A Model of God the Father’s Goodness

Father Sergio Ovando Reflects on Bishop McGrath as a Priestly Mentor

A mentor is a person who guides and witnesses the progress of another person. In the life of priests, a mentor is more than that; a mentor is a person who does not teach abstract concepts but rather a concrete and unique way of living. As a mentor who guided and witnessed the progress of San José’s clergy, Bishop McGrath shared many teachings with his priests and emphasized a unique and concrete way of living out our vocations.

Bishop McGrath guided us to be mentors. Mentorship, for him, was not so much in telling others what they should do, but listening carefully and taking a genuine interest in the person speaking, their problems, and their needs. He also encouraged us to trust the people. As a good son of the Second Vatican Council, PJ believed in the importance of the role of each person’s conscience in all things. The greatest gift of Bishop PJ’s mentorship to priests that will remain with us is the lesson to trust the people. This is because trusting someone changes the person, similarly to how mercy changes them.

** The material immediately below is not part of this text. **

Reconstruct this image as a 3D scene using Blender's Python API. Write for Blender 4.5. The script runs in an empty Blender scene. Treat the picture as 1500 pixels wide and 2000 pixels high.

The bishop taught that people’s greatness does not consist of titles or social position but in the fact that every human being is made in the image of God. This conviction in no way diminished his interest in the intellectual formation of the clergy at an advanced level. Bishop McGrath promoted the pursuit of advanced degrees, including at least four doctorates in ecclesiastical studies, amongst the priests from universities in both Rome and the United States. At the same time, informally, he constantly invited all to read, learn, and stay informed continuously.

Another one of Bishop McGrath’s greatest lessons, one of friendship, was implicit in how almost all priests and many lay people referred to him as ‘PJ.’ This nickname further inspired trust and closeness, but it was also a poignant illustration of Bishop PJ’s belief that someone’s greatness does not derive from social, religious, or political titles or even positions but from the person himself responding to God’s grace.

Without a doubt, I was most transformed by his insistence on goodness, a goodness that reflects the goodness of God the Father. He constantly repeated the gospel teaching where Jesus says: “I was hungry, and you gave me food….” (cf. Mt 25:35-40). He referenced mystics like Saint John of the Cross, who said, “In the twilight of our lives, we will be judged in love.” This kindness leads to finding what is good in every human being and acting accordingly. Bishop PJ taught me never to fear being excessive in kindness, even when many do not approve or understand it.

Finally, Bishop McGrath modeled gratitude in many ways. He lived believing that everything is grace and that having gratitude shows our appreciation for all that we receive from others, no matter how insignificant it may seem. The day before he died, he video-called his family members and friends and thanked each of us for everything that each had done for him. Bishop PJ died as he lived.